Gaussian Approximation Potentials: the accuracy of quantum mechanics, without the electrons
Albert P. Bart\'ok, Mike C. Payne, Risi Kondor, G\'abor Cs\'anyi

TL;DR
This paper presents a machine learning approach to create interatomic potentials that replicate quantum mechanical accuracy without explicitly modeling electrons, enabling efficient and precise simulations of materials.
Contribution
The authors introduce a flexible, data-driven interatomic potential model that is systematically improvable and capable of capturing complex quantum mechanical energy landscapes.
Findings
Accurately models properties of bulk carbon, silicon, and germanium.
Achieves significant computational savings in molecular dynamics simulations.
Demonstrates systematic improvement with additional data.
Abstract
We introduce a class of interatomic potential models that can be automatically generated from data consisting of the energies and forces experienced by atoms, derived from quantum mechanical calculations.

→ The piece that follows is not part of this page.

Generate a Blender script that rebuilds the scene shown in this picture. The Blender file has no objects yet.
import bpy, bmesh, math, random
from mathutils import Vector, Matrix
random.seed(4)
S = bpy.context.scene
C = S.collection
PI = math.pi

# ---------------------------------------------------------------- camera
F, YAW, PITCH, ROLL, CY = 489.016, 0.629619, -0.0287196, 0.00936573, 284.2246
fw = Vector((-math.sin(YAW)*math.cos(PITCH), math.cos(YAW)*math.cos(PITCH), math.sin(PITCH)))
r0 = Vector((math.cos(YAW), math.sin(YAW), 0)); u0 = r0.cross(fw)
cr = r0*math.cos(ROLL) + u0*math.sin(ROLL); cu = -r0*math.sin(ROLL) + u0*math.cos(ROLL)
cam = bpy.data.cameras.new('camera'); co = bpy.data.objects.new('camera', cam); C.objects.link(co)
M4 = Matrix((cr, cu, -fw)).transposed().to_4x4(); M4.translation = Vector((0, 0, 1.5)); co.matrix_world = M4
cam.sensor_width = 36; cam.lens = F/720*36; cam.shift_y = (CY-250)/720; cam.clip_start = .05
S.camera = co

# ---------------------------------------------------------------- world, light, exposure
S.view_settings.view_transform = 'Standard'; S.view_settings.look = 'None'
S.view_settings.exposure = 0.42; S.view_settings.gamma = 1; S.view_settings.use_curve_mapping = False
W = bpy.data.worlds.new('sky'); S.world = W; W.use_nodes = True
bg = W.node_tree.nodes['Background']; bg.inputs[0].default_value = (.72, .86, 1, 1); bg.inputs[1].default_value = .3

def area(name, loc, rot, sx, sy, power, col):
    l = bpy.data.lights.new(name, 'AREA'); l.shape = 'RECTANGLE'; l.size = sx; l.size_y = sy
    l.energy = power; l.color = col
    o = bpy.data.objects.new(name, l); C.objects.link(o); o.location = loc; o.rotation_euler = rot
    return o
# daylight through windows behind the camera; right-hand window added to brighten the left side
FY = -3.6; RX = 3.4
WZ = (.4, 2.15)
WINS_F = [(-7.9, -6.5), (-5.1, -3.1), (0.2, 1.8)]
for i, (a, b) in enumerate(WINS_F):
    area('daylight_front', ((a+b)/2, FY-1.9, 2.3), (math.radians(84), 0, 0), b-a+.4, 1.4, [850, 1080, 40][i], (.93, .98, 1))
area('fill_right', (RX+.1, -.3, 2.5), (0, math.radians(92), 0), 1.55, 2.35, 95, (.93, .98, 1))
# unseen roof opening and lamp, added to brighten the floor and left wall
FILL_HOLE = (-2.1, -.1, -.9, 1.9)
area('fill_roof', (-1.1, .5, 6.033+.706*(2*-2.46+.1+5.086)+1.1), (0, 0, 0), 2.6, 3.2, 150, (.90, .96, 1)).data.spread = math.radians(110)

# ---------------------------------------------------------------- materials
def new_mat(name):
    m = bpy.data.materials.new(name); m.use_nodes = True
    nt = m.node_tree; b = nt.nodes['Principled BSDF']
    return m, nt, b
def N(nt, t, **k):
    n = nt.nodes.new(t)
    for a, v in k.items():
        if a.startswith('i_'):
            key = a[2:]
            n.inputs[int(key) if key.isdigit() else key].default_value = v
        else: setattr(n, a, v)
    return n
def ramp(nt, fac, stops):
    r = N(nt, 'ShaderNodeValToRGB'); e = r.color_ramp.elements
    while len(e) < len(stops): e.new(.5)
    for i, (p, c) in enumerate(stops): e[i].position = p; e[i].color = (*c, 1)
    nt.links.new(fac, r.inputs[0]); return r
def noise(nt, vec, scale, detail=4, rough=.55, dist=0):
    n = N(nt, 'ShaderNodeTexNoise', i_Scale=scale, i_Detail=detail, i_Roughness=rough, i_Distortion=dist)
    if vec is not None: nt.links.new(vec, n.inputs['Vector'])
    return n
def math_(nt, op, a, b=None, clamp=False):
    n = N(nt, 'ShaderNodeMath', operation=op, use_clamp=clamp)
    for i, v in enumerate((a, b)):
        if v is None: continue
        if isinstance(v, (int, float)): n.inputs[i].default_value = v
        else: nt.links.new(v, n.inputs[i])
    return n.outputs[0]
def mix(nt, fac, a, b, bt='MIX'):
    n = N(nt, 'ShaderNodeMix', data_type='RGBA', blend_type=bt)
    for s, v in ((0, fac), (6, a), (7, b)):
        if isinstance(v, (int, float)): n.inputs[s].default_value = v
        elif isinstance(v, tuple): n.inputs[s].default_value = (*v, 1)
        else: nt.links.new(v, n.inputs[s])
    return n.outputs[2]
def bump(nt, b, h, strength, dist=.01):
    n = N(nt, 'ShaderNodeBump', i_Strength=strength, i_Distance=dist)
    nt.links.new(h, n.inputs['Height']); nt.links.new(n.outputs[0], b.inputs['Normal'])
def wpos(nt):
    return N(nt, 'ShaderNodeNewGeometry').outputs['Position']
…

The resulting model does not have a fixed functional form and hence is capable of modeling complex potential energy landscapes. It is systematically improvable with more data. We apply the method to bulk carbon, silicon and germanium and test it by calculating properties of the crystals at high temperatures. Using the interatomic potential to generate the long molecular dynamics trajectories required for such calculations saves orders of magnitude in computational cost.